When Cisco first announced Cius, back in June 2010, this was a differentiator. At that point the first generation of Apple's iPad had only been shipping for a couple months. Granted, the general derision that first met Apple's announcement of a tablet had already quieted in the face of 300,000 units selling on the first day it was released, then sales registering in the millions within a matter of weeks. But the first iPad had no camera, so video conferencing was out of the question. It couldn't even be used to place phone calls. For the user wanting a tablet that could double as a phone and video conferencing device, Cius was everything iPad wasn't in 2010. But then came 2011. iPad 2, with its cameras, faster processor, and ability to support real-time communications apps, was released in March. Cius would not become generally available until July. Six months later Cisco reported that more than 1,100 companies purchased Cius devices, "with some buying thousands of units." But by this time iPad 2 sales numbered in the millions, and the device could clearly serve as a platform for real-time communications applications in a way the first generation of iPads could not.

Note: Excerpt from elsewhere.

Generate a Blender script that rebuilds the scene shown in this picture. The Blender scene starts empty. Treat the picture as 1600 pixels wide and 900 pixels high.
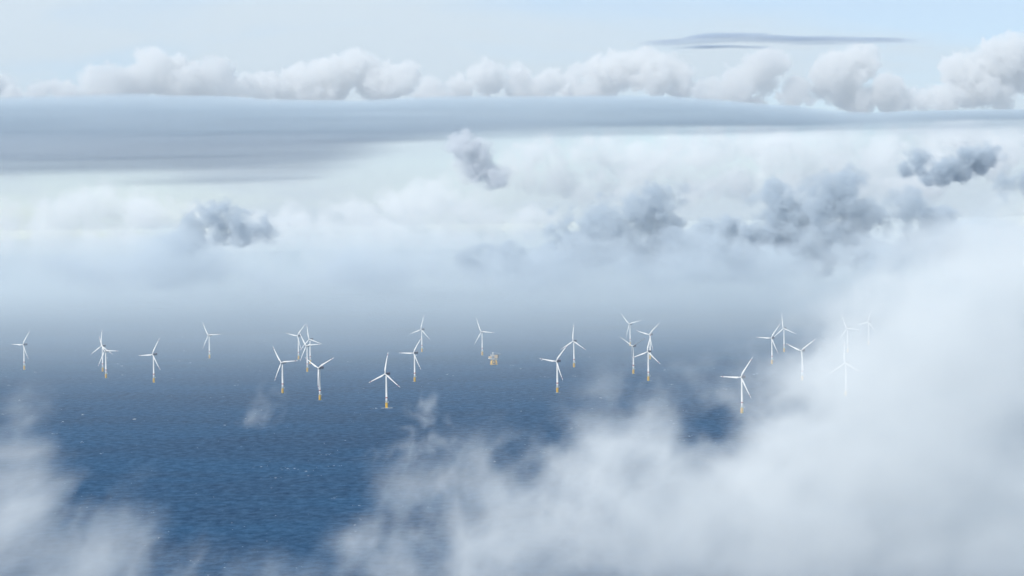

Next page: Implications for IP endpoints

Throughout this time, Cisco marketing rallied around the message that Cius was not in fact a consumer tablet, but rather a business communications tool. I've always felt this was a valid point. Cius supported voice over Wi-Fi, like a few other Cisco phones can. It supported video telephony, like a few other Cisco phones can. It could run third-party applications, like other Cisco phones can when it comes to XML apps and like other UC vendors have been toying around with for their phones when it comes to Android apps. What was so interesting about Cius was it could do all of that--voice, video, mobility, apps, full connectivity to a business's communications infrastructure--all in one device. Cisco competitors--the very same ones crowing about Cius's demise--have nothing like it in their portfolios of IP end points. And perhaps they never will. Because if an industry leader like Cisco couldn't push the envelope and stir up the stagnant market (apologies for the mixed metaphor) for IP endpoints, I'm not sure who else can.

And that's my main concern here. If a product as innovative as Cius couldn't stand up to the BYOD phenomenon, is there really much hope for desk phone innovation? Aastra, Alcatel-Lucent, and Avaya all have all introduced some interesting designs in the past year or so. But they all deliver a subset of the features that Cisco Cius did, and they suffer from some of the same issues that led to Cius's untimely demise. These issues include being incredibly expensive, having a very limited installed base, and being on a much slower development cycle compared to consumer devices that are taking an increasingly prominent role in the enterprise. If innovative desk phones like these can't establish themselves on the market at a price point businesses are willing to pay, then I fear it's likely that desk phones will continue to be marginalized. This might not be much of a problem to end users, who will simply shift to soft client-headset combos (as Microsoft is so keen to see happen) or to mobile phones (as the BYOD trend is steering us toward). But it will be a problem to UC solution vendors that--even if they like to style themselves as software developers--still derive a substantial amount of their product revenue from the sale of desk phones.

This is to say, it seems to me that the demise of Cisco Cius is less of a victory for Apple in the tablet market and more a defeat for business communications solution developers in the UC market.

* I realize my use of the past tense is premature, technically speaking. Cius remains a product that Cisco "will continue to offer Cius in a limited fashion." But with the company no longer investing in its ongoing development, Cius is dead in the water, so I think the past tense is warranted.